Wenders is an ambitious director who experiments with the ways in which a movie can be made. I didn’t think his 1992 film “Until the End of the World” was a success, but I admired his audacity in following two lovers in a story improvised over five months in 20 cities in seven countries on four continents. His “Kings of the Road” (1974) was a three-hour odyssey in which two men wander the border between East and West Germany in a VW bus, sharing confessions and insights, learning that they cannot live with women and cannot live without them. It’s like an intellectual, metaphysical version of Promise Keepers. His “Paris, Texas” (1978) was a modern remake of “The Searchers,” in which a loner, played by Harry Dean Stanton, tries to track down a lost girl in a landscape that seems to forbid human connections.

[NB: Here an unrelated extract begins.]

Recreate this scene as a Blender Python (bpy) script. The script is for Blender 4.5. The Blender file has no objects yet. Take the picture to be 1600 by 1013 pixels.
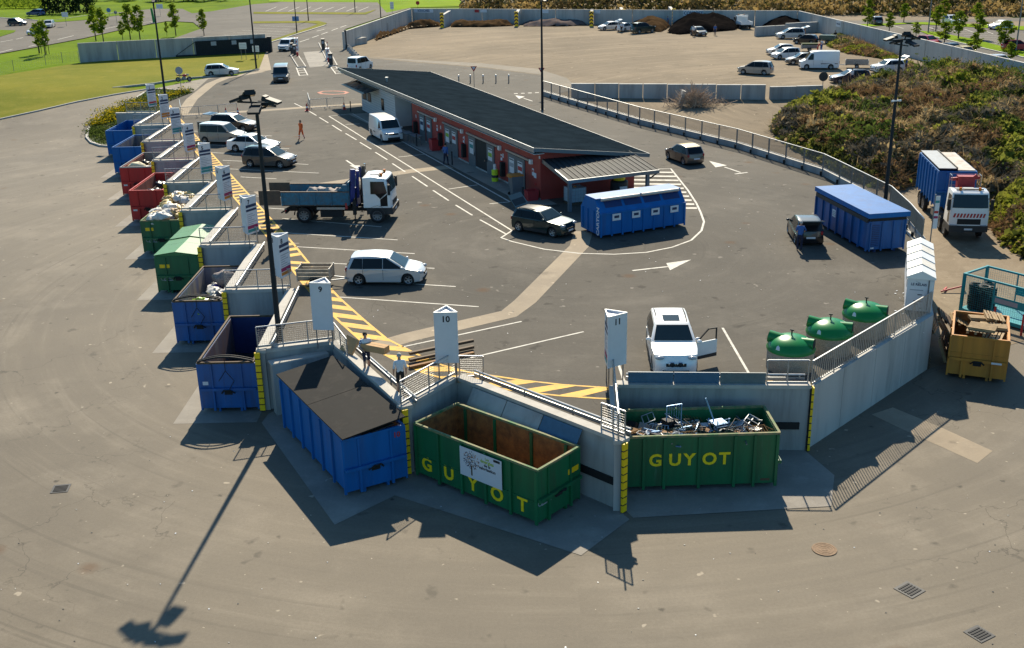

Like many directors who make films of greater length, Wenders is not a perfectionist. He will include what a perfectionist would leave out, because of intangible reasons that are more important to him than flawlessness. Consider, for example, the first time the trapeze artist (Solveig Dommartin) encounters Peter Falk at that coffee stand. Her performance is almost giddy; she seems like an actress pleased to meet a star she’s seen on TV, and the scene’s reality is broken by her vocal tone and body language. They both seem to be doing an ill-prepared improvisation. That may make it a “bad” scene in terms of the movie’s narrow purposes, but does it have a life of its own? Yes, for the same reasons it’s flawed. Movies are moments of time, and that is a moment I am happy to have.
“Wings of Desire” is one of those films movie critics are accused of liking because it’s esoteric and difficult. “Nothing happens but it takes two hours and there’s a lot of complex symbolism,” complains a Web-based critic named Peter van der Linden. In the fullness of time, perhaps he will return to it and see that astonishing things happen and that symbolism can only work by being apparent. For me, the film is like music or a landscape: It clears a space in my mind, and in that space I can consider questions. Some of them are asked in the film: “Why am I me and why not you? Why am I here and why not there? When did time begin and where does space end?”